» **Problem description**:
Find the lines that hold the word "Python" and return them.

::::::

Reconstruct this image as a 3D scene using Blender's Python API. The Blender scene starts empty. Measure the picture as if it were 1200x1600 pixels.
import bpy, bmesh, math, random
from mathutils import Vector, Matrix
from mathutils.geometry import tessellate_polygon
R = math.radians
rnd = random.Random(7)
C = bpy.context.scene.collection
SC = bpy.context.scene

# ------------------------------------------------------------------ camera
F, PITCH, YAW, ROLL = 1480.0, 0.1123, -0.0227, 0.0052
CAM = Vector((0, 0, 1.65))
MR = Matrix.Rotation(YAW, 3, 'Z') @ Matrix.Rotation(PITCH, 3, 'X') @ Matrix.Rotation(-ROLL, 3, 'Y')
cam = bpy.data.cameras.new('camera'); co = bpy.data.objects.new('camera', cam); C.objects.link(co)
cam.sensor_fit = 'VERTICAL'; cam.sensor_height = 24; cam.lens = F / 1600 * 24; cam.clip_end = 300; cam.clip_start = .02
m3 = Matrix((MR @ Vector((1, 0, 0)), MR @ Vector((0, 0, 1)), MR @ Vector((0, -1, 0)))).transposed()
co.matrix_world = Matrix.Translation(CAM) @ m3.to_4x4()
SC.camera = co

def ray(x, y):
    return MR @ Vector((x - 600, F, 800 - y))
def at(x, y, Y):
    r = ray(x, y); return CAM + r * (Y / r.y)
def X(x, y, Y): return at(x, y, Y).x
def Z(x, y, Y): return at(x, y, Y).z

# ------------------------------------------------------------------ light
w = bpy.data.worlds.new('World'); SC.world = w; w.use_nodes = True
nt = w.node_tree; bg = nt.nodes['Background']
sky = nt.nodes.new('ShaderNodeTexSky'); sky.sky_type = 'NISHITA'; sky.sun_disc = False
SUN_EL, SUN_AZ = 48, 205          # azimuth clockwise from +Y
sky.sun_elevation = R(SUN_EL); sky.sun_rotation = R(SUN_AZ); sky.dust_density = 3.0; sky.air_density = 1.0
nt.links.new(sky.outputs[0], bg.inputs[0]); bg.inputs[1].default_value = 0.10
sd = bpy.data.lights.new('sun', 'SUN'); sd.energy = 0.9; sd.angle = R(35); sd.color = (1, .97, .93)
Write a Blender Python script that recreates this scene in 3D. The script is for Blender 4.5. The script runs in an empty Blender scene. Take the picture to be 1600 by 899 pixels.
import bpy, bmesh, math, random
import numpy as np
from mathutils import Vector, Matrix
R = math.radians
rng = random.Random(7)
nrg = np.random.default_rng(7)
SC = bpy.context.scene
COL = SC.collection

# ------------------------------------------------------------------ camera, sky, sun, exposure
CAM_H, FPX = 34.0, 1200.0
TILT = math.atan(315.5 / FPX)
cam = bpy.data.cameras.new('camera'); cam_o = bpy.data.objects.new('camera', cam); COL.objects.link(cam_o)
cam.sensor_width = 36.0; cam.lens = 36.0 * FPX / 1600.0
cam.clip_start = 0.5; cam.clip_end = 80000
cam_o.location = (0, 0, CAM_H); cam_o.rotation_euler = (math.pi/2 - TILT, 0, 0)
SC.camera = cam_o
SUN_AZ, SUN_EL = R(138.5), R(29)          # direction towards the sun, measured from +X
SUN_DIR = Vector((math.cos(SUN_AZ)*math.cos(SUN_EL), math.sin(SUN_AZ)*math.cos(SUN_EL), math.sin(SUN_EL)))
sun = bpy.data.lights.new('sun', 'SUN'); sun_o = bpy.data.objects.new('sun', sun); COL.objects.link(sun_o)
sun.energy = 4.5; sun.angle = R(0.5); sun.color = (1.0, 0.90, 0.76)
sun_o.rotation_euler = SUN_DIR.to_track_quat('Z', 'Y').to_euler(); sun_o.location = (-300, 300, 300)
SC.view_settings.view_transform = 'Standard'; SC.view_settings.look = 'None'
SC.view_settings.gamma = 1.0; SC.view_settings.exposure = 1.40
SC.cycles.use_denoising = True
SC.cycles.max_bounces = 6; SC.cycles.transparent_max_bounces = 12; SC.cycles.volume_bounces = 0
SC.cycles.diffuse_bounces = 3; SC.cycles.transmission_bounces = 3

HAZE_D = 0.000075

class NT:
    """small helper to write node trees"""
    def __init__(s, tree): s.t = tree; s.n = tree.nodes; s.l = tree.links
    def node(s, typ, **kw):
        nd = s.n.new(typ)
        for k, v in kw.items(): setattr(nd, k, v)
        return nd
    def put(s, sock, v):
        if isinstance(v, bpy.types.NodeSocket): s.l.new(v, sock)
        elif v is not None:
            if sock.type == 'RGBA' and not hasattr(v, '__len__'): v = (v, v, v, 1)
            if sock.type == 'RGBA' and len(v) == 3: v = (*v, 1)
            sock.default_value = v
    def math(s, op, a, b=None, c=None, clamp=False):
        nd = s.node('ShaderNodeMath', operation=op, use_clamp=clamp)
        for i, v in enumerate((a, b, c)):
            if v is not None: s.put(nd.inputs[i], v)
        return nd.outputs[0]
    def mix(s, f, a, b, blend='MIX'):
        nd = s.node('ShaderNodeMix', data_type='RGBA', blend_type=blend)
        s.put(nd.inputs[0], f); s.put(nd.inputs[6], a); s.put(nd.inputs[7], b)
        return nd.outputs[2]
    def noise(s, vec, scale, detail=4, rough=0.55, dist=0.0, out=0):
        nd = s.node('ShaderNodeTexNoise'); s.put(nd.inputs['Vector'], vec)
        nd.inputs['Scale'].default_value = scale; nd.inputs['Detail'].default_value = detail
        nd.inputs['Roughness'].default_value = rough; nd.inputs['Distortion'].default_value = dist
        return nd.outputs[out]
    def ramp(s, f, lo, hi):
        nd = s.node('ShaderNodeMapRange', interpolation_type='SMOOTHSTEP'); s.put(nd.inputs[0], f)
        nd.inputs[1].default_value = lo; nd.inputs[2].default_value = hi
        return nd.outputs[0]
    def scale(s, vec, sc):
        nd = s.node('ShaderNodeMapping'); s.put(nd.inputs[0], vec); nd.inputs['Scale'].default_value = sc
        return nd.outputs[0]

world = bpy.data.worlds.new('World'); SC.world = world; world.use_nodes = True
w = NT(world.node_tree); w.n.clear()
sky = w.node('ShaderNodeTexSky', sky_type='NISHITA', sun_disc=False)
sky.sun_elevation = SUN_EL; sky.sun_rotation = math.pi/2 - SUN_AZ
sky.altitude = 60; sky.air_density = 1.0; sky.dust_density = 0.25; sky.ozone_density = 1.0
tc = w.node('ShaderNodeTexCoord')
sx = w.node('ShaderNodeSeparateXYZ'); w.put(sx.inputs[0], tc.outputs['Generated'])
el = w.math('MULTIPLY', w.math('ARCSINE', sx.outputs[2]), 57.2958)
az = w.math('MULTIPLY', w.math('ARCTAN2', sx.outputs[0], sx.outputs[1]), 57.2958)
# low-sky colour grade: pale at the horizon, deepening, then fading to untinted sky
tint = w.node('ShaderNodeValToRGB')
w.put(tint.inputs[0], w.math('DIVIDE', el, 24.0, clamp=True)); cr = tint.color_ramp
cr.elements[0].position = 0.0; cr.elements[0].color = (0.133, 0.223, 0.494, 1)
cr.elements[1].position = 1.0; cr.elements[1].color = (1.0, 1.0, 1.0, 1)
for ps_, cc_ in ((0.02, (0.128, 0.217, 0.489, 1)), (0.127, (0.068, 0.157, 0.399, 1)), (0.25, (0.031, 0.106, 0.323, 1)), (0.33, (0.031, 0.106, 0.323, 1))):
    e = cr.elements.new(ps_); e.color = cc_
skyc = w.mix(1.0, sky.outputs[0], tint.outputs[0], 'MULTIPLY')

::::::

» **Solution to the problem**:
Reconstruct this image as a 3D scene using Blender's Python API. The Blender scene starts empty. Measure the picture as if it were 1200x1600 pixels.
Write a Blender Python script that recreates this scene in 3D. The script is for Blender 4.5. The script runs in an empty Blender scene. Take the picture to be 1600 by 899 pixels.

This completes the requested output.